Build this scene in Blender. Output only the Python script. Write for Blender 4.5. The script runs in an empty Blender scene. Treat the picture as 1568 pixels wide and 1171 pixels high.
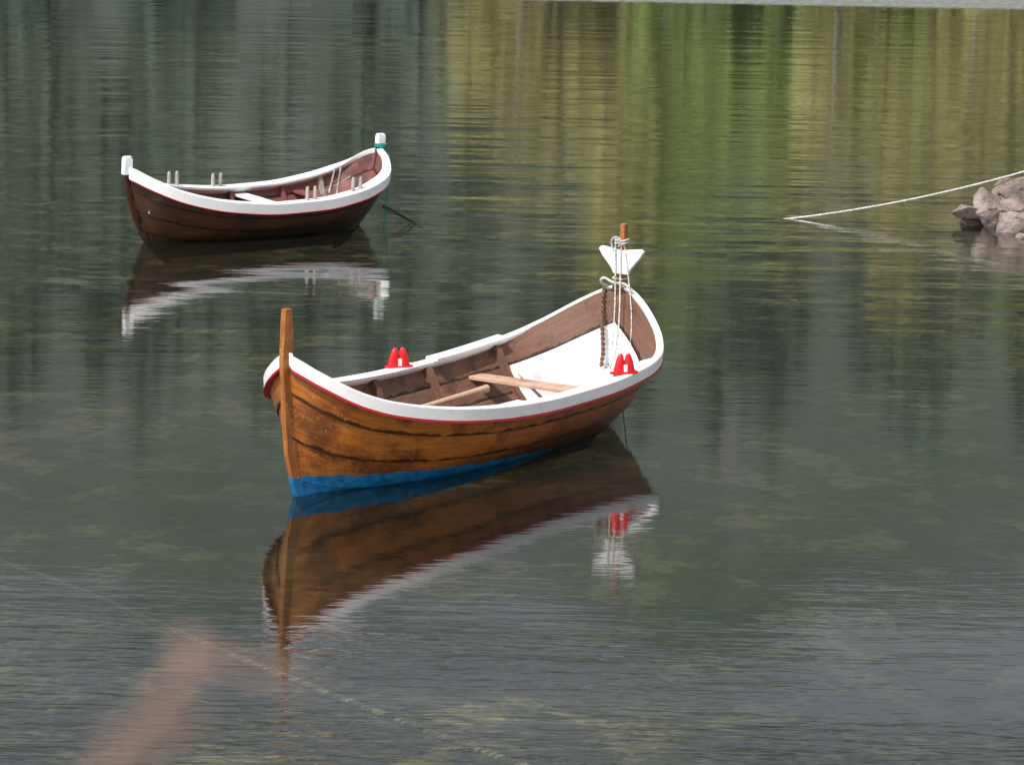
import bpy, bmesh, math, random
import numpy as np
from mathutils import Vector, Matrix, noise
random.seed(7)
scene=bpy.context.scene
scene.view_settings.view_transform='Standard'
scene.view_settings.look='None'
scene.view_settings.exposure=0

# ---------------------------------------------------------------- helpers
def link(o,parent=None):
    scene.collection.objects.link(o)
    if parent: o.parent=parent
    return o
def pch(xs,ys):
    xs=np.array(xs,float); ys=np.array(ys,float); h=np.diff(xs); d=np.diff(ys)/h
    m=np.zeros(len(xs)); m[0]=d[0]; m[-1]=d[-1]
    for i in range(1,len(xs)-1):
        if d[i-1]*d[i]<=0: m[i]=0
        else:
            w1=2*h[i]+h[i-1]; w2=h[i]+2*h[i-1]
            m[i]=(w1+w2)/(w1/d[i-1]+w2/d[i])
    def f(x):
        x=min(max(x,xs[0]),xs[-1]); i=min(int(np.searchsorted(xs,x,side='right'))-1,len(xs)-2); i=max(i,0)
        t=(x-xs[i])/h[i]; t2=t*t; t3=t2*t
        return float((2*t3-3*t2+1)*ys[i]+(t3-2*t2+t)*h[i]*m[i]+(-2*t3+3*t2)*ys[i+1]+(t3-t2)*h[i]*m[i+1])
    return f
class MB:
    def __init__(s): s.v=[];s.f=[];s.m=[];s.uv=[]
    def vert(s,p): s.v.append(tuple(p)); return len(s.v)-1
    def face(s,idx,mat=0,uv=None):
        s.f.append(tuple(idx)); s.m.append(mat); s.uv.append(uv if uv else [(0,0)]*len(idx))
    def grid(s,rows,mat=0,uvs=None):
        ids=[[s.vert(p) for p in r] for r in rows]
        for i in range(len(rows)-1):
            for j in range(len(rows[0])-1):
                q=[ids[i][j],ids[i+1][j],ids[i+1][j+1],ids[i][j+1]]
                uv=[uvs[i][j],uvs[i+1][j],uvs[i+1][j+1],uvs[i][j+1]] if uvs else None
                mm=mat(i,j) if callable(mat) else mat
                s.face(q,mm,uv)
    def box(s,c,d,mat=0,rot=None):
        c=Vector(c); R=rot or Matrix.Identity(3)
        P=[c+R@Vector((sx*d[0]/2,sy*d[1]/2,sz*d[2]/2)) for sx in(-1,1) for sy in(-1,1) for sz in(-1,1)]
        i=[s.vert(p) for p in P]
        for q in [(0,1,3,2),(4,6,7,5),(0,4,5,1),(2,3,7,6),(0,2,6,4),(1,5,7,3)]:
            s.face([i[k] for k in q],mat,[(P[k].x,P[k].y+P[k].z) for k in q])
    def sweep(s,rings,mat=0,cap=True):
        ids=[[s.vert(p) for p in r] for r in rings]; n=len(rings[0]); L=0
        for i in range(len(rings)-1):
            dl=(Vector(rings[i+1][0])-Vector(rings[i][0])).length
            for j in range(n):
                k=(j+1)%n
                s.face([ids[i][j],ids[i+1][j],ids[i+1][k],ids[i][k]],mat,[(L,j*.05),(L+dl,j*.05),(L+dl,j*.05+.05),(L,j*.05+.05)])
            L+=dl
        if cap: s.face(ids[0][::-1],mat); s.face(ids[-1],mat)
    def obj(s,name,mats,parent=None,smooth=35,bevel=0,recalc=True):
        me=bpy.data.meshes.new(name); me.from_pydata(s.v,[],s.f)
        for m in mats: me.materials.append(m)
        ul=me.uv_layers.new(name='UVMap'); k=0
        for p,mi,uv in zip(me.polygons,s.m,s.uv):
            p.material_index=mi
            for c in uv: ul.data[k].uv=c; k+=1
        if recalc:
            bm=bmesh.new(); bm.from_mesh(me); bmesh.ops.recalc_face_normals(bm,faces=bm.faces); bm.to_mesh(me); bm.free()
        if smooth:
            me.shade_smooth()
            try: me.set_sharp_from_angle(angle=math.radians(smooth))
            except Exception: pass
        o=bpy.data.objects.new(name,me); link(o,parent)
        if bevel:
            b=o.modifiers.new('b','BEVEL'); b.width=bevel; b.segments=2; b.limit_method='ANGLE'
        return o
def rope(name,pts,r,mat,parent=None,order=True):
    c=bpy.data.curves.new(name,'CURVE'); c.dimensions='3D'; c.bevel_depth=r; c.bevel_resolution=2
    sp=c.splines.new('POLY' if not order else 'NURBS'); sp.points.add(len(pts)-1)
    for p,q in zip(sp.points,pts): p.co=(*q,1)
    if order: sp.order_u=3; sp.use_endpoint_u=True; sp.resolution_u=6
    c.materials.append(mat)
    return link(bpy.data.objects.new(name,c),parent)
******
→ WHAT YOU NEED TO DO: Only lines belong in the copy: transcribe those from the start of the data through the line that contains "scene.view_settings.exposure=0", and skip the pictures.

→ EXERCISE ANSWER:
Build this scene in Blender. Output only the Python script. Write for Blender 4.5. The script runs in an empty Blender scene. Treat the picture as 1568 pixels wide and 1171 pixels high.
import bpy, bmesh, math, random
import numpy as np
from mathutils import Vector, Matrix, noise
random.seed(7)
scene=bpy.context.scene
scene.view_settings.view_transform='Standard'
scene.view_settings.look='None'
scene.view_settings.exposure=0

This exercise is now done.